March 19, 2014 | Standard Examiner | By Bryon Saxton |
A Farmington citizens group is applauding city leaders for the stand they have taken on the proposed $587 million West Davis Corridor project.
City Manager Dave Millheim said Wednesday the group, known as Save Farmington, was planning to present a letter of gratitude to the mayor and city council for the strong position they have taken against the Utah Department of Transportation’s ‘s plan to construct the West Davis freeway.
The city is opposing the preferred route alignment for the 20-mile road stretching from Farmington to West Haven in Weber County based on its impact to the city’s public recreation areas and the Great Salt Lake shoreline.
The city has already spent about $100,000 in legal work in challenging the alignment where it impacts conservation easement property, Millheim said.
Save Farmington was established in 2012 and consist of hundreds of members from all over the city, said Lori Kalt, president of the group.
The proposed route would encircle Farmington with a third freeway. UDOT’s plan would construct the freeway through public recreation areas and conservation easements owned by the city, according to officials.
UDOT’s preferred route, commonly referred to as the Glovers Lane option, would construct a freeway through western and southern Farmington, through residential neighborhoods, taking an unspecified number of families’ homes. Additionally, the freeway would be built about 450 feet from the northern border of the Farmington Bay Waterfowl Management Area, impacting wildlife.
“(It) seemed that the worst possible scenario was being manipulated (by UDOT) to appear as though it was the ‘best,’ and even the ‘only’ scenario for a supposed much-needed high-speed freeway,” Kalt said.
UDOT’s planned route was not the result of a deliberative environmental impact study, but instead, Kalt said, “the result of a pre-determination of a preferred alignment and alternative” and the “review effort and conclusions were reverse-engineered to support that preconceived result.”
“Basically, UDOT knew where they wanted to build this freeway and they set about making that happen,” she said.
“We’re aware of Farmington city’s concerns and we will continue to work with them throughout this process,” UDOT spokesman John Gleason told the Standard-Examiner on Wednesday.
In an April 27, 2012 letter, UDOT representatives asked Farmington officials to identify property the city considered protected under Section 4(f) of the Federal Transportation Act, which protects public parks, recreation areas, trails, wildlife refuges and historic sites from condemnation and construction for federal highway projects.

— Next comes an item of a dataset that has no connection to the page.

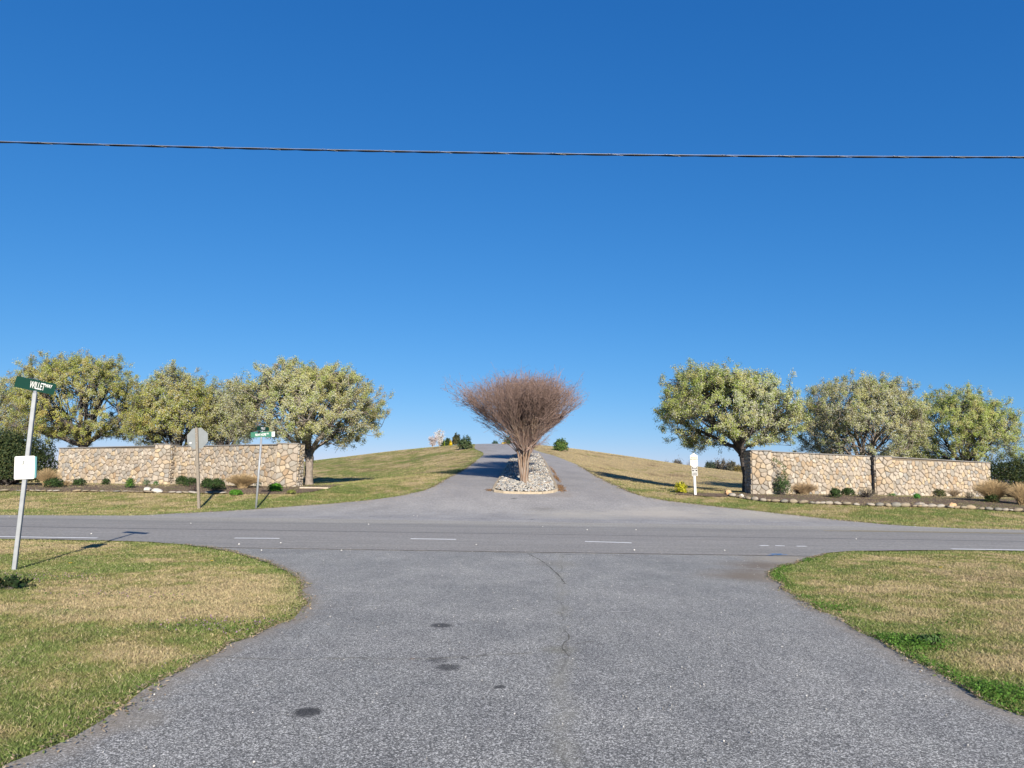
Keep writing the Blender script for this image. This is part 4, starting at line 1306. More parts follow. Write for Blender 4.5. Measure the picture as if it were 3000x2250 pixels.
px_bush(2643, 2666, 1440, 1452, 240, [(.06, .12, .04)], 'small green sprig left of the middle boxwood at the right wall', 'leafy_plant', 'plant', seed=27, size=.05)
px_bush(2681, 2700, 1448, 1462, 300, [(.06, .22, .04), (.09, .27, .05)], 'bright green leafy sprout below the middle boxwood', 'leafy_plant', 'plant', seed=28, size=.06)
px_bush(2740, 2778, 1434, 1457, 900, [(.05, .08, .025), (.10, .10, .03), (.04, .05, .02)], 'bronze green boxwood toward the far end of the right wall', group=G, seed=29)
px_bush(2895, 2932, 1444, 1473, 1200, BOX, 'last dark boxwood on the right, before the tall dry grass', group=G, seed=30)
px_bush(2605, 2630, 1446, 1455, 200, [(.08, .17, .05)], 'low green sprig right of the joint in the right bed', 'leafy_plant', 'plant', seed=31, size=.04)
px_bush(2828, 2866, 1442, 1461, 300, [(.17, .15, .09), (.13, .12, .08)], 'grey brown dried shrub near the end of the right wall', 'twiggy_shrub', 'shrub', seed=32, size=.035, stems=60)
px_bush(2274, 2322, 1393, 1451, 1100, [(.035, .07, .025), (.06, .11, .035), (.10, .15, .06)], 'loose leafy dark green shrub at the near end of the right wall', 'leafy_shrub', 'shrub', seed=33, size=.06, spiky=.3, stems=24)
px_bush(1981, 2014, 1417, 1446, 900, [(.42, .40, .02), (.30, .32, .02), (.50, .47, .05)], 'yellow green bush standing left of the white signpost', 'yellow_bush', 'shrub', seed=34, size=.07, spiky=.25)
px_bush(-230, 98, 1270, 1427, 26000, HEDGE, 'large dark evergreen hedge at the far left wall end', 'hedge', 'hedge', 'evergreen hedges at the wall ends', seed=35, size=.085, spiky=.14, stems=40, dd=.5)
px_bush(2905, 3290, 1342, 1462, 20000, HEDGE, 'large dark evergreen hedge at the far right wall end', 'hedge', 'hedge', 'evergreen hedges at the wall ends', seed=36, size=.085, spiky=.14, stems=40, dd=.5)

def px_grass(u0, u1, v0, v1, n, label, seed, col=(.46, .34, .19)):
    b = gp((u0 + u1) / 2, v1); w = (u1 - u0) / FPX * b.y; hh = (v1 - v0) / FPX * b.y
    b = b + Vector((0, w * .2, 0)); b.z = h(b.x, b.y)
    grass_clump(b, w, hh, n, label, seed, col)
px_grass(84, 168, 1370, 1426, 900, 'tall dry tan grass clump between hedge and left wall', 1)
px_grass(645, 760, 1388, 1432, 1500, 'wide dry tan grass clump at the left wall between both sign posts', 2)
px_grass(172, 208, 1405, 1425, 200, 'small dry grass tuft between two left boxwoods', 3)
px_grass(2238, 2272, 1418, 1447, 260, 'small dry tan grass tuft at the right wall corner', 4)
px_grass(2318, 2410, 1412, 1449, 900, 'dry tan grass clump right of the leafy shrub', 5, (.42, .31, .19))
px_grass(2866, 2990, 1405, 1474, 1800, 'tallest dry tan grass clump, below the right hedge', 6)
px_grass(2960, 3060, 1412, 1482, 900, 'dry tan grass clump cut by the right picture edge', 7)
px_grass(2775, 2830, 1430, 1456, 260, 'thin dry grass tuft right of the bronze boxwood', 8, (.3, .23, .15))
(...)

In response, Farmington submitted a letter to UDOT dated May 11, 2012, identifying public conservation easements owned by the city, that protected public recreation areas, public trail system, neighboring uplands, and wetlands from residential or commercial development, according to city records.
The city also created the easements to help protect the Farmington Bay Wildlife Management Area from encroaching development.

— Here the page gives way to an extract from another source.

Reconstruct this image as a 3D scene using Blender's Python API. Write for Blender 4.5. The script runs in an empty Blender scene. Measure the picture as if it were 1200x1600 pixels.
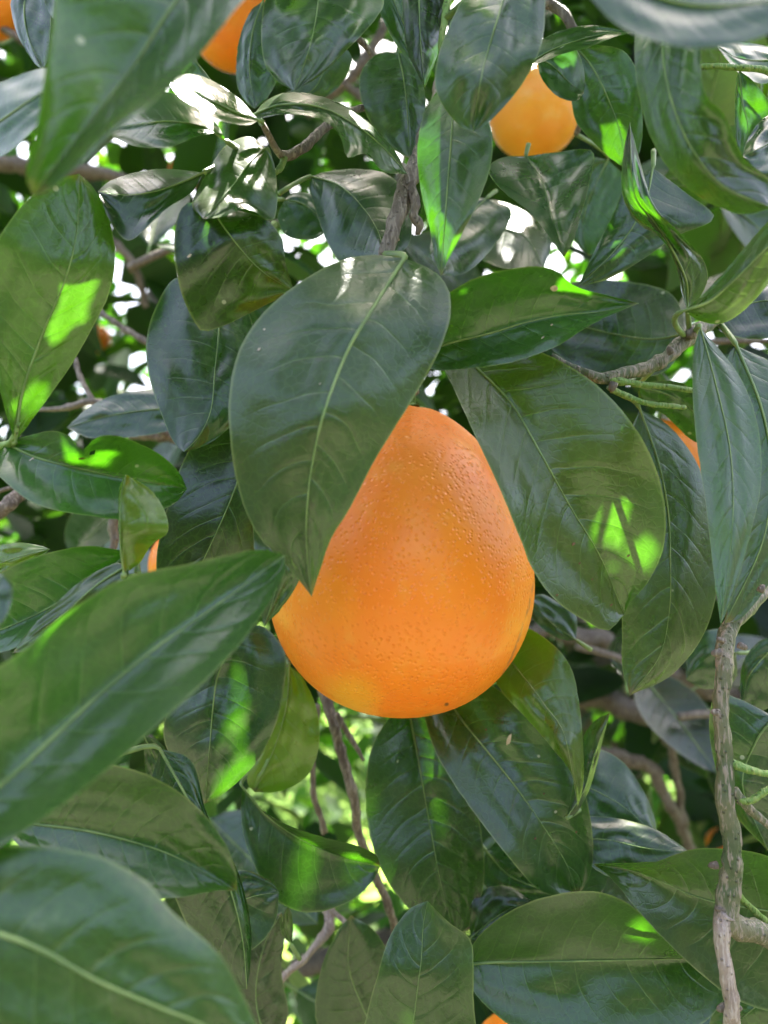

Despite the city’s notice of the federal law protections that apply to the city’s public recreation areas and conservation easements, UDOT last May released its Draft Environmental Impact Statement that selected the freeway route through the protected areas.
In response, Farmington has filed a formal comment objecting to the DEIS, followed by two letters requesting UDOT reconsider its plan and conduct a supplemental DEIS.
UDOT’s final EIS is scheduled to be released this summer. That document will specify UDOT’s preferred freeway route to the Federal Highway Administration.